Senada dengan itu, Lestari Handayani, aktivis dari Koalisi Antikorupsi Kalbar, menekankan pentingnya konsistensi:
“Kami mendukung langkah ini, tapi jangan berhenti di Paulus. Keberanian kejaksaan harus dibarengi dengan ketegasan menangkap semua yang terlibat. Proses hukum tidak boleh tebang pilih.”
Masyarakat Kalbar yang telah lama kecewa terhadap praktik korupsi struktural di daerah, kini melihat peluang perubahan lewat keberanian Kejati Kalbar. Namun mereka juga menegaskan bahwa keberhasilan baru bisa dirasakan jika semua pelaku dapat diadili tanpa pengecualian.
Asep, warga Pontianak, berharap agar penegak hukum tidak bermain setengah hati:
“Kami mendukung Kejati Kalbar.

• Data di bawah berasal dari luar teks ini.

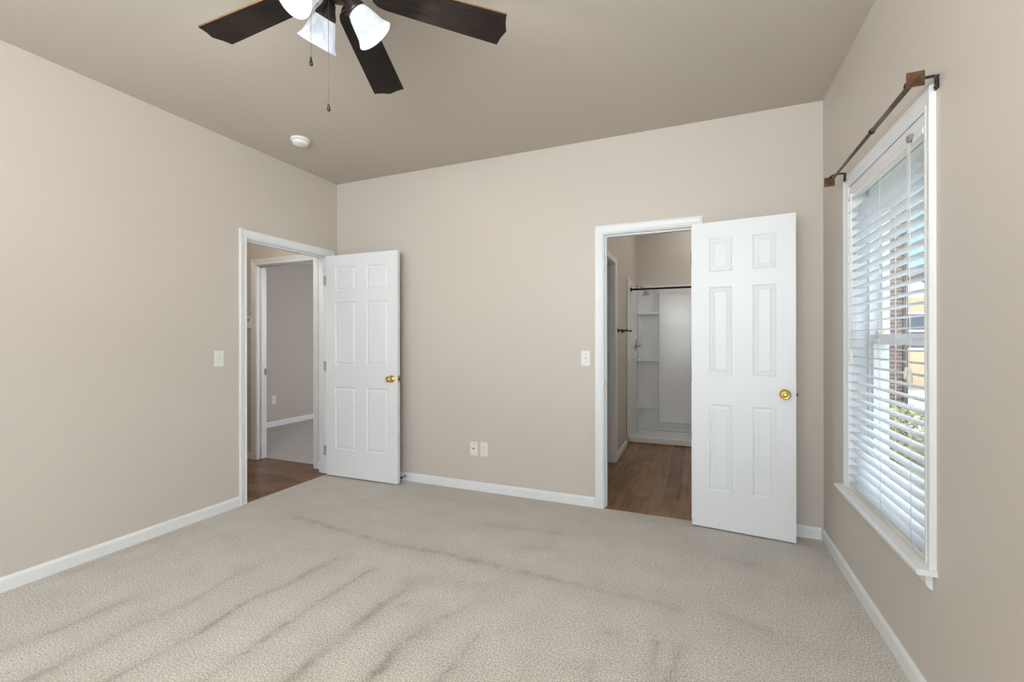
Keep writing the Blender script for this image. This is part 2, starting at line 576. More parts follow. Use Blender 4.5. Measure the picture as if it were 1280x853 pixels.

Tapi kami juga ingin keadilan ditegakkan penuh. Tiga buronan itu harus segera ditangkap. Kalau tidak, ini jadi preseden buruk.”
Sementara itu, Dedi Ramadhan, Ketua LSM Transparansi Kalbar menambahkan:
“Kami mengapresiasi proses hukum terhadap Paulus. Tapi jika yang lain dibiarkan melarikan diri, kredibilitas hukum kita dipertaruhkan. Ini bukan soal pribadi, ini soal martabat hukum.”
Kejati Kalbar, melalui juru bicaranya, menyampaikan bahwa penangkapan terhadap para buronan terus diupayakan secara intensif. Mereka menegaskan tidak ada kompromi terhadap pelaku korupsi, siapapun mereka dan di manapun bersembunyi.
Langkah ini dinilai sebagai awal penting dalam membongkar jaringan korupsi di Kalbar yang selama ini dianggap tidak tersentuh. Kini, mata publik tertuju pada hasil sidang dan keberanian aparat dalam menegakkan hukum secara menyeluruh dan tuntas.